The tooling is terrible, we constantly thrash priorities, the "culture" is non-existent beyond emojis. Getting stuff done is often met with hostility by other teams, or even worse, bad-faith requirement tail-chasing.

Rant: At one point, they locked down everyone's ability to review code and had everyone fill out a google survey with questions like "name 2-3 people who you trust to review code". The people with the most nominations became the only ones that could approve code reviews. To get into this club, you had to provide 10 example PRs that demonstrated your worth, and being a certified code reviewer even made it into the eng ladder as an expectation (I can only imagine the amount of wasted work people put in creating/finding/reviewing "complex" PRs). Eventually the backlash caused them to relax the system but it shows how they treat the old guard against the new folk (in their eyes reliability problems are due to the new people, not the broken systems that can't scale beyond 3-4 people).
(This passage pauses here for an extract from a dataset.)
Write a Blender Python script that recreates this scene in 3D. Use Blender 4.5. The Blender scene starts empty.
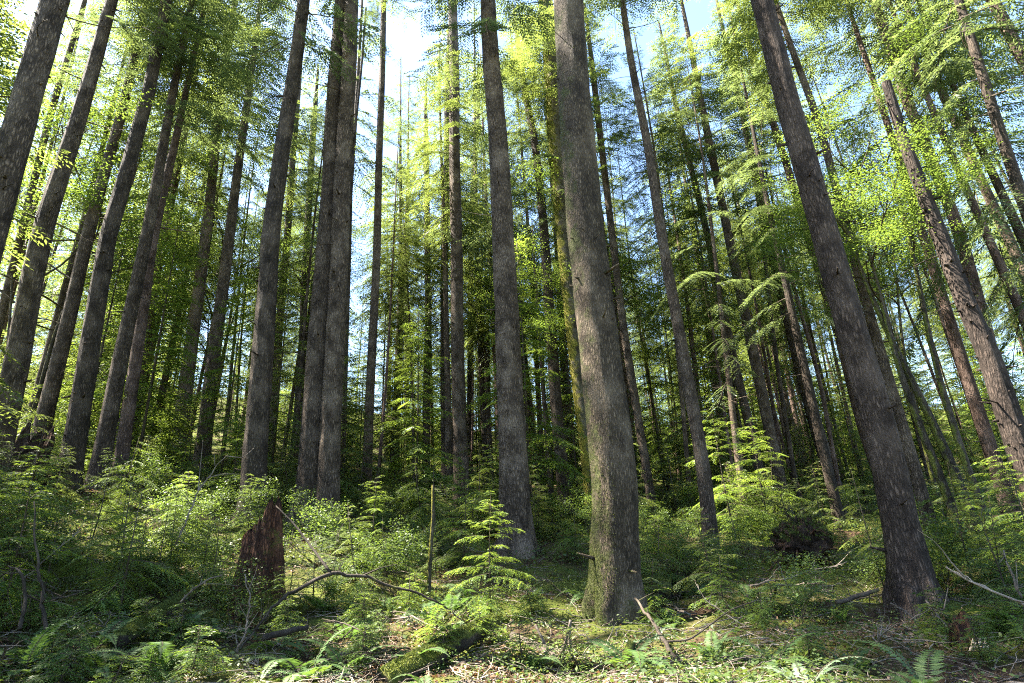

Everything is code-gen'd and checked into source control due to some insane invariant, trying to reason about infrastructure outside of the 1-2 major usecases (ruby monolith api or java payments code) is a punishment reserved for the new hire or in the worst case the "runner", who has to carry the world on their shoulders because the eng organization runs off of reactive-jira-wackamole (enhanced by slack integrations!) competing against a bi-annual waterfall planning (that your manager needs to deliver or else .. nothing happens, we fudge the OKR scores and do it all again). God forbid any non-tech org need eng help, that's not going to happen so they build their own mini-kingdom with competing tooling and n+1 SaaS integrations.

I've been oncall for major systems that power the internet and our oncall/runner toil is the worst I've seen, we pathologically throw humans at problems because tech leadership can't commit to a smaller set of priorities as the can has been kicked one-too-many times. The product is great and the company is well run fiscally but I believe the eng org requires a major shake up.